We could add a 2nd team in 1994 to that list. It was one of Gretzky's least impressive seasons at the time. Only 130 points and he was also a -25 while Bourque won the Norris over Stevens with 91 points. I get what you mean though. It's tough to stay among the best centers in a given season when the competition is so high. I'm also not sure if this is the way to go about comparing their seasons individually as it's tough to compare positions across AS teams. It's also not as simple as looking at how they fared against their peers at their position but the fact that Bourque managed to remain among the best for so long and longer than anyone ever as a D man should count for something.
If Gilmour in 1994 can’t top Gretzky, I don’t see Bourque being there either.
Is Bourque’s 1980-1996 run all that more unusual than Messier’s 1982-1997 run? Both are longer primes than what would normally be expected, given the generation of players directly preceding them.
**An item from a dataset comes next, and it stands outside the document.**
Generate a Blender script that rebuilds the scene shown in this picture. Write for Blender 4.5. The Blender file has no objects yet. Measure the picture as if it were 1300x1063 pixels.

Of course, Bourque popped back up for nominations three and five years later whereas Messier had, at best, stretches of great sustained play in parts of a few years (2001 comes to mind).
But what does it mean to be the 3rd best defenseman in 1999? That you’re better than 67 GP Chris Pronger and 68 GP Eric Desjardins and 62 GP Rob Blake. What does it mean to be the 2nd best defenseman in 2001? That you’re better than 67 GP Rob Blake and 59 GP Al MacInnis and 51 GP Chris Pronger.
He wasn’t
Bourque any more. He could still pick up nominations as a minus-player against a weak field when the alternative is voting for players with missing time, and he could look dynamite on the best team in hockey. But if there’s not all of these gigantic holes where quality Norris competition
should be, the run probably ends in 1996.
How many forwards in 1999 and 2001 would we have to count off before we could confidently say that Bourque, the 3rd and 2nd place finisher in Norris voting, was the better player that season? 15-20 each?
Don’t get me wrong; I’ll take Bourque’s 1996-97 through 2000-01 over Mark Messier’s 1997-98 through 2003-04. But I think we’re getting diminishing returns after the 16-17 other seasons where Messier was ahead - if not in the regular seasons on their own, then because of his playoffs. Or at least it was neck-and-neck and not a top-10 player vs. a ~30th ranked one.
Like I said, put Messier against Bourque’s competition each season and tell me you don’t come back with 5-7 seasons where he was better than the field, just as we say about Bourque.
Just because a player is ineligible for the Norris doesn’t mean we can’t look at what it means to win the Norris (in 1988, this meant being better than Stevens, Suter, McCrimmon and the field) and say, “Mark Messier, while not as good as Mario Lemieux or Wayne Gretzky, clears this bar.”